## WHAT THE TASK ASKS
Only the lines from the one with "-depth-.06, za)], rev)" onward are wanted, through the last line of the entries, set down exactly.
-- start of RECORDS TO PROCESS --
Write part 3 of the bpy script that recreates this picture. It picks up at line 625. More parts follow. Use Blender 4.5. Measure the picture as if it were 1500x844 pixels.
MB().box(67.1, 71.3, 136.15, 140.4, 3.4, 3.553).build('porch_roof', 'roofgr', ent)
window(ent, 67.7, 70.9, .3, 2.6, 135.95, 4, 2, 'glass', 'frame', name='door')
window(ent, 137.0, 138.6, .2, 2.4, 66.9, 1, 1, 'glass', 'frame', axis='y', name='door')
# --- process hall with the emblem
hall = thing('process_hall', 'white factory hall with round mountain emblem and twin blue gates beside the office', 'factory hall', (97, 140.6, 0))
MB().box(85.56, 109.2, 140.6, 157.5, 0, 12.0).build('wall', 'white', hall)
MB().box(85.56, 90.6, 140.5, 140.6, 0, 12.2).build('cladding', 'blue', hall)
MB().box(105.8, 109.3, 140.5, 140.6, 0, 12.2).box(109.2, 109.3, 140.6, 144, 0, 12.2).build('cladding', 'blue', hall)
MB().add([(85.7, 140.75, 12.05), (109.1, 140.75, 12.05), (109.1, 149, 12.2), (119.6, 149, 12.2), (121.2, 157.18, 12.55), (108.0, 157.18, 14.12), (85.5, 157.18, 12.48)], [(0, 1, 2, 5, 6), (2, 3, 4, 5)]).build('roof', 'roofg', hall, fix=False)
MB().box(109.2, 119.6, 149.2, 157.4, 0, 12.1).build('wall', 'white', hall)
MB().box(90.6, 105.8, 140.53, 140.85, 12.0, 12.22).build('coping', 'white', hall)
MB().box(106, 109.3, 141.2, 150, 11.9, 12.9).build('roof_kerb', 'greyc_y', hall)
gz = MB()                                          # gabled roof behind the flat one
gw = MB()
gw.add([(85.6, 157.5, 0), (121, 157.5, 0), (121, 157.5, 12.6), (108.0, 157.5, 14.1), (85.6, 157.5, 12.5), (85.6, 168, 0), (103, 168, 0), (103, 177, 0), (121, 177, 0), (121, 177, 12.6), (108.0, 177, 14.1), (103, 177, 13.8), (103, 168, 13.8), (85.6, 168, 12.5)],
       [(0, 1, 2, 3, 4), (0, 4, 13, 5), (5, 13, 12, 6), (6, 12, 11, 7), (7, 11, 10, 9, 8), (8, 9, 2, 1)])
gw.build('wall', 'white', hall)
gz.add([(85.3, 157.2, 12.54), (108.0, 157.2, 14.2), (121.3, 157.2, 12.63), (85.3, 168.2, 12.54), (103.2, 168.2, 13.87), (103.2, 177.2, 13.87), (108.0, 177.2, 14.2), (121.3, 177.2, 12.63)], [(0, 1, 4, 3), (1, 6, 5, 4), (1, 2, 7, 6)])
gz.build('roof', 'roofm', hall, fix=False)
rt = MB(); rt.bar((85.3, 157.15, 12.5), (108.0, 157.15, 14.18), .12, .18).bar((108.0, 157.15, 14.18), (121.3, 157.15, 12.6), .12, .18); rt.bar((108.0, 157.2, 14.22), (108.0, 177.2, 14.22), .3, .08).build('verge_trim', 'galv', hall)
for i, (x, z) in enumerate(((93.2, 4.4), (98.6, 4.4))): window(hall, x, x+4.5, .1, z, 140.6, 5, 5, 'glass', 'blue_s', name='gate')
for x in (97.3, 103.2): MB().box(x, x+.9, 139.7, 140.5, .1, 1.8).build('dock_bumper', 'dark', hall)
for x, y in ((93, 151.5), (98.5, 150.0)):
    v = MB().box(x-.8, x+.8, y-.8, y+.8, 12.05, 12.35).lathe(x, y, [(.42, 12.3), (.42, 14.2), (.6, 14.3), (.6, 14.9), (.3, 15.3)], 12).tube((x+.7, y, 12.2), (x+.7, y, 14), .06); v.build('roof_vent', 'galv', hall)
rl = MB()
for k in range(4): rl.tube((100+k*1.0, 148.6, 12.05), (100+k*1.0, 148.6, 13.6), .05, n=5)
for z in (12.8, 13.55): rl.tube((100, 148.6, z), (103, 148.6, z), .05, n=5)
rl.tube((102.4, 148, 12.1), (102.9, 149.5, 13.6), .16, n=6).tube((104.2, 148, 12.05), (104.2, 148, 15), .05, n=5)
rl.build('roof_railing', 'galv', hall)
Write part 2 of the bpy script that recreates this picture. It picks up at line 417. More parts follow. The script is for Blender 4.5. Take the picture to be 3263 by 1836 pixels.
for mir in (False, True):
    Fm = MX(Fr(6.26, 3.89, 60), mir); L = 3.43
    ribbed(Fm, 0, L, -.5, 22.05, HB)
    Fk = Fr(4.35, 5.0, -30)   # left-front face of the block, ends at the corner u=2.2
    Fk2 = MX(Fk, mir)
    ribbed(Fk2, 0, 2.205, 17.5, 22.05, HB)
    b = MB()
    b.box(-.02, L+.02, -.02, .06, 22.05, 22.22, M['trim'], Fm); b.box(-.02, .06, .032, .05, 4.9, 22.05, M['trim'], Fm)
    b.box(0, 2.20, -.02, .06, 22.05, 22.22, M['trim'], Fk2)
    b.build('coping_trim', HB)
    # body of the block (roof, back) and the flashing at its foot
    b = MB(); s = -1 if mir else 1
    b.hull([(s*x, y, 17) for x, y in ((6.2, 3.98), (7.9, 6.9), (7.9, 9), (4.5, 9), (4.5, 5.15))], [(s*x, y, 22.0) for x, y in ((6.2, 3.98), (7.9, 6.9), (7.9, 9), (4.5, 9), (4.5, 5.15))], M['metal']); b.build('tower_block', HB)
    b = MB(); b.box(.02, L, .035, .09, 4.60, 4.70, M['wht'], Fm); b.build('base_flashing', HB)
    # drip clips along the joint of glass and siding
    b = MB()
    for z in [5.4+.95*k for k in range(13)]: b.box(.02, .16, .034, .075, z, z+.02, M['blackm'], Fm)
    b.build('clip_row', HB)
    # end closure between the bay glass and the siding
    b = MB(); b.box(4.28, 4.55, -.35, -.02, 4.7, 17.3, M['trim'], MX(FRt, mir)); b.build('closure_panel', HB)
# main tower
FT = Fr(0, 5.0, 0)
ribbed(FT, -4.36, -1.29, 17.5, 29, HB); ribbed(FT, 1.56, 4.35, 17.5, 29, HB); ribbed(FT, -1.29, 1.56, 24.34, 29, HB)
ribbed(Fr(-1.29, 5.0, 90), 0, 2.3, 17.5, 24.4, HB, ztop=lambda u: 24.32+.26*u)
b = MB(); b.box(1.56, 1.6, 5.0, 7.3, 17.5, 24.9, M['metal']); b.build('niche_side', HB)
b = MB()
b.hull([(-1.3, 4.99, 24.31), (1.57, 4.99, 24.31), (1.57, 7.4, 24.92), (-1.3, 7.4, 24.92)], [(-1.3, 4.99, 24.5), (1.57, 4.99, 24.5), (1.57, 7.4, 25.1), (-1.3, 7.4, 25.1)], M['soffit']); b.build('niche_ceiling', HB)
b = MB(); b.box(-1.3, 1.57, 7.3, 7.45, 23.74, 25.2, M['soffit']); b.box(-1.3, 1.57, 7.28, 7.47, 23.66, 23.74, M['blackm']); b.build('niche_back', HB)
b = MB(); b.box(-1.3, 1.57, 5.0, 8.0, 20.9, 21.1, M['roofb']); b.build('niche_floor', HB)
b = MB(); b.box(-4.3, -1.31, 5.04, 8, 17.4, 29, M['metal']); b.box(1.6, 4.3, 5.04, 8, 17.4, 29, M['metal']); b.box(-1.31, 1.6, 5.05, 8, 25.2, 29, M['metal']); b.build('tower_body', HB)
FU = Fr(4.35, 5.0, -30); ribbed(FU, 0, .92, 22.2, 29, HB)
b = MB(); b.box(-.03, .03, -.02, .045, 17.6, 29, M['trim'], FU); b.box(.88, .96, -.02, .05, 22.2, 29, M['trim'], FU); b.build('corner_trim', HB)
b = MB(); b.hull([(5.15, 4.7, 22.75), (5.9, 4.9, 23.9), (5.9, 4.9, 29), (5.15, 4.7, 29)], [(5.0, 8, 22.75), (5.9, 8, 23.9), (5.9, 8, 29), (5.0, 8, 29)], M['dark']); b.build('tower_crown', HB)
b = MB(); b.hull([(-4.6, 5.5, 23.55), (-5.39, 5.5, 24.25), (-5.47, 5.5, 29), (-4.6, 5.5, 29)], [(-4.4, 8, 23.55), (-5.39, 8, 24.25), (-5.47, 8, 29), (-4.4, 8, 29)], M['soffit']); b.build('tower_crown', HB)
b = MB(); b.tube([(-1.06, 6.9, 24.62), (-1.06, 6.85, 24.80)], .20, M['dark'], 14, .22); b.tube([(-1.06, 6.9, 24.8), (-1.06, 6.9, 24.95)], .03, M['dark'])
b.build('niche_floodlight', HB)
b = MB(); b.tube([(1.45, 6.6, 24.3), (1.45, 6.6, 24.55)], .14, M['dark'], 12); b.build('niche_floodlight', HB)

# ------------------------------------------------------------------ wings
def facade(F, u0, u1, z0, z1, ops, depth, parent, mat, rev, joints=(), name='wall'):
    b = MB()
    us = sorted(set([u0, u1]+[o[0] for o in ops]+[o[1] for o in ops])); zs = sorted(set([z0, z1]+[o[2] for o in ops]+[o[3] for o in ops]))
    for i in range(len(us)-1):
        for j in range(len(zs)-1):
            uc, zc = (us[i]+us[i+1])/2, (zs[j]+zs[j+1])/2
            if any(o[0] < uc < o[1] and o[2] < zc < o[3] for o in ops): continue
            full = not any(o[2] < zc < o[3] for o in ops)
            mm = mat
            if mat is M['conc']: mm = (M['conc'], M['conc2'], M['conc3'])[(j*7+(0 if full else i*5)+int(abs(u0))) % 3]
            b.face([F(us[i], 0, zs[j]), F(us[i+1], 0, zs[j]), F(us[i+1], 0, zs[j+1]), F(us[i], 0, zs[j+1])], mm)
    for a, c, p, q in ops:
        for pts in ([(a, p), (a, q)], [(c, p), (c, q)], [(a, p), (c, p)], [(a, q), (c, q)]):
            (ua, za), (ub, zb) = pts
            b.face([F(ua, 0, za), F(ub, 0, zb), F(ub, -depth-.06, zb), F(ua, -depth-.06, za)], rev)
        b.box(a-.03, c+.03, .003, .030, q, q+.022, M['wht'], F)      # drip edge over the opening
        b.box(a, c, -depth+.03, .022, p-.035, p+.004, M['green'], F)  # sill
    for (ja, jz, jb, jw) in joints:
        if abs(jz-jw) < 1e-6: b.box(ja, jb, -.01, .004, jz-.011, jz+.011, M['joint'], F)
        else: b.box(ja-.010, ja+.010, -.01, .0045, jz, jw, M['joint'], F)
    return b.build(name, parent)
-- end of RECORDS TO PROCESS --
## WRITTEN REPLY
            b.face([F(ua, 0, za), F(ub, 0, zb), F(ub, -depth-.06, zb), F(ua, -depth-.06, za)], rev)
        b.box(a-.03, c+.03, .003, .030, q, q+.022, M['wht'], F)      # drip edge over the opening
        b.box(a, c, -depth+.03, .022, p-.035, p+.004, M['green'], F)  # sill
    for (ja, jz, jb, jw) in joints:
        if abs(jz-jw) < 1e-6: b.box(ja, jb, -.01, .004, jz-.011, jz+.011, M['joint'], F)
        else: b.box(ja-.010, ja+.010, -.01, .0045, jz, jw, M['joint'], F)
    return b.build(name, parent)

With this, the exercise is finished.